Viscount Simon: In the eight police areas where a pilot scheme for hypothecation is on trial, during the first nine months the cameras have proved to work in terms of saving lives and avoiding serious injury. Consequently, they have saved the NHS certain costs, too.

It is important that the results of the hypothecated speed cameras are publicly known, and therefore I support the amendment completely and utterly.

Lord Whitty: I fully understand the concerns behind the amendment and the remarks of the noble Viscount, Lord Tenby, and my noble friend Lord Simon. The move is not without some controversy and we must take the public with us.

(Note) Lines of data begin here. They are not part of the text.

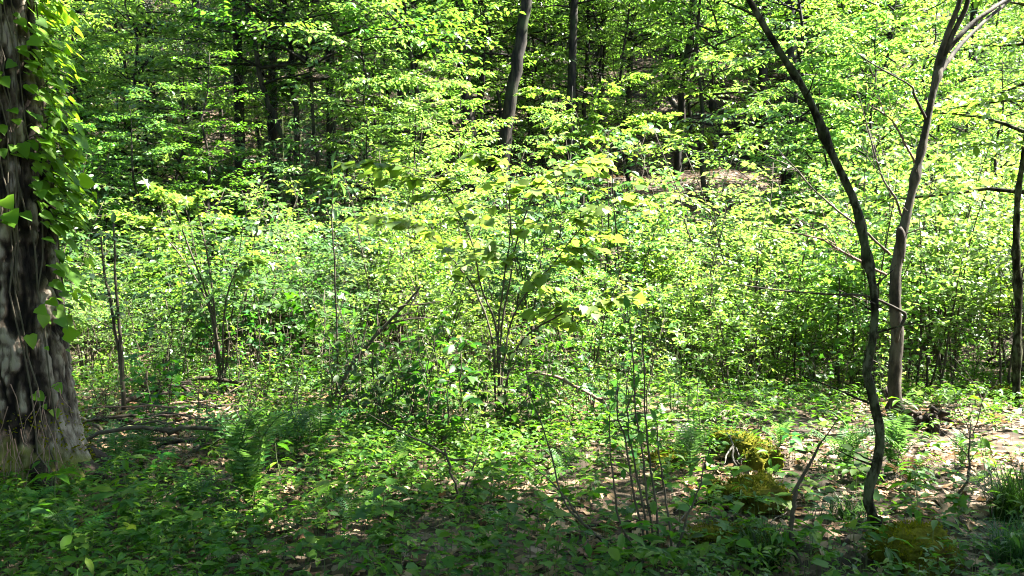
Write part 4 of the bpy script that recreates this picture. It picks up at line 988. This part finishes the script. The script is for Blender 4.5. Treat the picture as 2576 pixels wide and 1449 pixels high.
# ------------------------------------------------------------------ 9. seedlings one can count, grass, ground cover, litter
def seedling_mesh(seed, n, h, tpl, ls, tiers=1):
    rg = np.random.default_rng(seed); mb = MB(); t = np.linspace(0, 1, 5)[:, None]
    P = np.concatenate([t * 0, t * 0, t * h], 1) + np.cumsum(rg.normal(0, .006, (5, 3)), 0)
    tube(mb, P, [.0035, .0018], 4, cap=False); mb.cur = 1
    for k in range(tiers):
        z = P[-1] * (1 - .35 * k); a = np.arange(n) * 2 * np.pi / n + rg.uniform(0, 3) + rg.normal(0, .15, n)
        d = np.stack([np.cos(a), np.sin(a), rg.normal(-.05, .2, n)], 1)
        for q in range(n): tube(mb, np.stack([z, z + d[q] * ls * .3]), [.0018, .0012], 3, cap=False) if False else None
        leaves(mb, tpl, z + d * ls * .12, d, Z + rg.normal(0, .25, (n, 3)), ls * rg.uniform(.75, 1.15, n) * (1 - .12 * k))
    return mb
def seed_final(mb, leafm): return mb.mesh('seedling', [M['greenstem'], M[leafm]])
SEED = [(seed_final(seedling_mesh(1, 5, .2, 'ovate', .11), 'herb'), 'five-leaved seedling'), (seed_final(seedling_mesh(2, 3, .24, 'heart', .08), 'herb'), 'three-leaved seedling'),
        (seed_final(seedling_mesh(3, 4, .3, 'ovate', .12, 2), 'darkherb'), 'two-tiered leafy seedling'), (seed_final(seedling_mesh(4, 4, .18, 'maple', .10, 2), 'herb'), 'maple seedling'),
        (seed_final(seedling_mesh(5, 4, .34, 'lance', .13, 3), 'herb'), 'tall lance-leaved seedling'), (seed_final(seedling_mesh(6, 3, .14, 'ivy', .09), 'darkherb'), 'lobed-leaf seedling')]
items = []; rgq = np.random.default_rng(55); placed = []
while len(items) < 190:
    px, py = rgq.uniform(-30, 2600), 960 + 520 * rgq.random() ** .8
    if any(abs(px - a) < 55 and abs(py - b) < 28 for a, b in placed): continue
    p = hit(px, py)
    if np.hypot(p[0] - BIG[0], p[1] - BIG[1]) < .5: continue
    if 230 < px < 640 and 1000 < py < 1180 or 1790 < px < 1960 and 1060 < py < 1260: continue
    placed.append((px, py)); k = rgq.integers(0, 6); me, look = SEED[k]
    o = link('seedling', me, loc=p); o.rotation_euler = (rgq.normal(0, .12), rgq.normal(0, .12), rgq.uniform(0, 6.28))
    s = rgq.uniform(.5, 1.05); o.scale = (s, s, s); items.append((o, look, p))
LAND['sunny central herbs'] = (1000, gd(1000, 1200))
LAND['lower left corner'] = (60, 4.1); LAND['lower right corner'] = (2520, 4.1); LAND['bottom middle edge'] = (1050, 4.1)
auto_labels(items, ['thick vined trunk', 'brush pile', 'big dark fern', 'sunny central herbs', 'dark stem clump', 'mossy boulder', 'mossy log', 'mossy stump', 'leaning sapling', 'forked tree', 'lower left corner', 'lower right corner', 'bottom middle edge', 'heart-leaved shrub'], 'seedling', 'seedlings on the forest floor')

def grass_tuft(label, px, py, n, ln, seed):
    rg = np.random.default_rng(seed); mb = MB(); b = hit(px, py)
    a = rg.uniform(0, 6.28, n); L = ln * rg.uniform(.5, 1.1, n); out = rg.uniform(.25, 1.0, n)
    o = np.stack([np.cos(a), np.sin(a), 0 * a], 1); s = np.stack([-np.sin(a), np.cos(a), 0 * a], 1); p0 = rg.normal(0, .05, (n, 3)) * [1, 1, 0]
    t = np.linspace(0, 1, 6); ctr = p0[:, None] + L[:, None, None] * (o[:, None] * (out[:, None] * t ** 1.5)[..., None] + Z * ((t - .55 * out[:, None] * t ** 2.2))[..., None])
    w = (.0035 * (1 - t) ** .6 + .0003)[None, :, None]
    V = np.stack([ctr - s[:, None] * w, ctr + s[:, None] * w], 2).reshape(-1, 3)
    k = np.arange(n)[:, None] * 12; i = np.arange(5)[None] * 2
    mb.add(V, [np.stack([k + i, k + i + 1, k + i + 3, k + i + 2], -1).reshape(-1, 4)])
    tag(link('grass_tuft', mb.mesh('grass_tuft', M['grass']), loc=b), label, 'grass', 'grass tufts')
grass_tuft('dense fine grass tuft at the right edge, largest tuft', 2560, 1320, 700, .42, 1)
grass_tuft('grass tuft at the bottom right, below the larger one', 2560, 1430, 380, .32, 2)
grass_tuft('sparse grass tuft left of the upright bent stick', 1920, 1430, 220, .3, 3)
grass_tuft('small grass tuft in front of the leaning sapling', 2130, 1310, 120, .22, 4)

def cover_field(n, ylo, yhi, seed, dens):
    rg = np.random.default_rng(seed)
    y = ylo + (yhi - ylo) * rg.random(n) ** 1.15; x = rg.uniform(-1, 1, n) * (.64 * y + .3)
    keep = rg.random(n) < dens(x, y); keep &= np.hypot(x - BIG[0], y - BIG[1]) > .42
    x, y = x[keep], y[keep]; return x, y, gz(x, y), rg
def cover_dens(x, y):
    px = CX + F_PX * x / y; py = 612 + F_PX * 1.6 / y
    d = .22 + 2.2 * np.clip(fbm(x * 1.1 + 20, y * 1.1, 41, 4) + .2, 0, 1)
    d = d * np.where((px > 1880) & (py > 1060), .5, 1) * np.where((px > 1250) & (px < 1800) & (py > 1180) & (py < 1400), .7, 1)
    d = d * np.where((px < 650) & (py > 1230), 1.35, 1)
    d = d * np.where((px > 650) & (px < 1900) & (py > 1290), .68, 1) * np.where((px > 640) & (px < 1950) & (py > 900) & (py < 1180), 1.9, 1)
    d = d * np.where((px > 1790) & (px < 1960) & (py > 1050) & (py < 1290), .5, 1) * np.where((px > 230) & (px < 640) & (py > 1020) & (py < 1200), .3, 1)
    return np.clip(d, 0, 1)
mb = MB()
for tpl, n_, k_, ls, hh, seed in (('ovate', 11000, 4, .055, (.04, .24), 1), ('small', 11000, 5, .045, (.03, .2), 2), ('heart', 2000, 3, .05, (.05, .18), 3), ('lance', 3500, 6, .075, (.06, .3), 4), ('maple', 1600, 3, .06, (.05, .22), 5)):
    x, y, z, rg = cover_field(n_, 2.6, 12.5, seed + 70, cover_dens); n = len(x); h = rg.uniform(*hh, n)
    top = np.stack([x, y, z + h], 1)
    a = rg.uniform(0, 6.28, n)[:, None] + np.arange(k_)[None] * 2 * np.pi / k_ + rg.normal(0, .3, (n, k_))
    d = np.stack([np.cos(a), np.sin(a), rg.normal(0, .28, (n, k_))], -1).reshape(-1, 3)
    pos = np.repeat(top, k_, 0) - Z * rg.uniform(0, .05, (n * k_, 1)) * np.repeat(h, k_)[:, None] * 6
    s = np.repeat(ls * .74 * np.clip(rg.lognormal(0, .4, n), .4, 2.4), k_)
    mb.cur = 0; leaves(mb, tpl, pos + d * s[:, None] * .15, d, Z + rg.normal(0, .3, (n * k_, 3)), s)
    mb.cur = 1                                                # stalks: thin upright slivers
    w = np.array((.0015, 0, 0)); V = np.stack([top - Z * h[:, None] - w, top - Z * h[:, None] + w, top], 1)
    mb.add(V.reshape(-1, 3), [np.arange(n * 3).reshape(-1, 3)])
kind(link('ground_cover', mb.mesh('ground_cover', [M['herb'], M['greenstem']])), 'stuff')

mb = MB()
for tpl, n_, ls, seed in (('ovate', 9000, .075, 1), ('oak', 5000, .10, 2), ('maple', 2500, .075, 3)):
    x, y, z, rg = cover_field(n_, 2.6, 12, seed + 170, lambda x, y: (.25 + .75 * (vnoise(x * 1.5, y * 1.5, 4) > .45)) * (1.1 - .8 * cover_dens(x, y))); n = len(x)
    a = rg.uniform(0, 6.28, n); d = np.stack([np.cos(a), np.sin(a), rg.normal(0, .22, n)], 1)
    leaves(mb, tpl, np.stack([x, y, z + rg.uniform(.006, .035, n)], 1), d, (Z + rg.normal(0, .32, (n, 3))) * np.where(rg.random(n) < .5, 1, -1)[:, None], ls * rg.uniform(.6, 1.3, n), wide=1.25)
x, y, z, rg = cover_field(9000, 24, 42, 190, lambda x, y: 1.0 * (x > 1)); n = len(x)
a = rg.uniform(0, 6.28, n); d = np.stack([np.cos(a), np.sin(a), rg.normal(0, .3, n)], 1)
leaves(mb, 'small', np.stack([x, y, z + rg.uniform(.01, .06, n)], 1), d, Z + rg.normal(0, .3, (n, 3)), .16 * rg.uniform(.6, 1.3, n), wide=1.3)
kind(link('leaf_litter', mb.mesh('leaf_litter', M['litter'])), 'stuff')

mb = MB(); x, y, z, rg = cover_field(520, 3, 12, 222, lambda x, y: 1.0 + 0 * x)
for k in range(len(x)):
    a = rg.uniform(0, 6.28); ln = rg.uniform(.08, .45); t = np.linspace(0, 1, 5)[:, None]
    P = np.array((x[k], y[k], 0)) + t * ln * np.array((math.cos(a), math.sin(a), 0)) + np.cumsum(rg.normal(0, .006, (5, 3)), 0)
    P[:, 2] = gz(P[:, 0], P[:, 1]) + .02 + rg.uniform(0, .03) + .04 * rg.random() * t[:, 0]
    tube(mb, P, [rg.uniform(.002, .006), .0015], 4, cap=False)
kind(link('twig_litter', mb.mesh('twig_litter', M['dead'])), 'stuff')
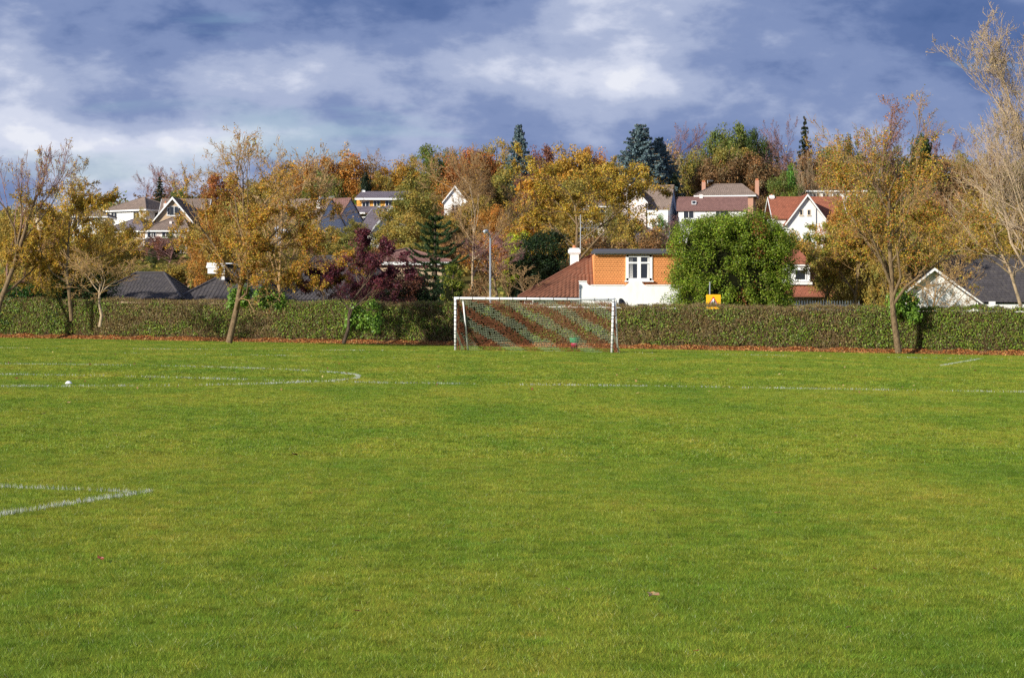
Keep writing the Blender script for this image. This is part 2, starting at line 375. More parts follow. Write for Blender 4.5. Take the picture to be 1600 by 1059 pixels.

Let us be clear about the pilot schemes. We shall soon have the results of the first nine months of their operation. As I indicated at Second Reading, they all look promising. By June we should have the full year's monitoring results and shall turn those into a report somewhat earlier than a year from now. That report will be made generally available and if the pilot schemes fulfil our expectations that will help when we advocate the rolling out of the system.

That is dependent on the Bill receiving Royal Assent. Once it does, the funding system will be put in place. That will require locally formed partnerships to work up acceptable operational cases and it may well take up to two years for all those who want to take up such funding to do so. It will therefore take longer than that for us to make a further meaningful report on the operation of the full national scheme.

Therefore, while I understand the psychology and politics of ensuring that we review the system and continue to make our case for it, tying ourselves to two-year intervals, especially starting immediately the Bill comes into effect, would not be appropriate. I can give an undertaking that we shall continue to make available information on camera funding and progress on the results of that funding on a regular basis, but I resist the commitment to a rigid timetable. I hope that noble Lords who have tabled the amendment will accept the Government's good will in that respect and recognition of the requirement to provide such information.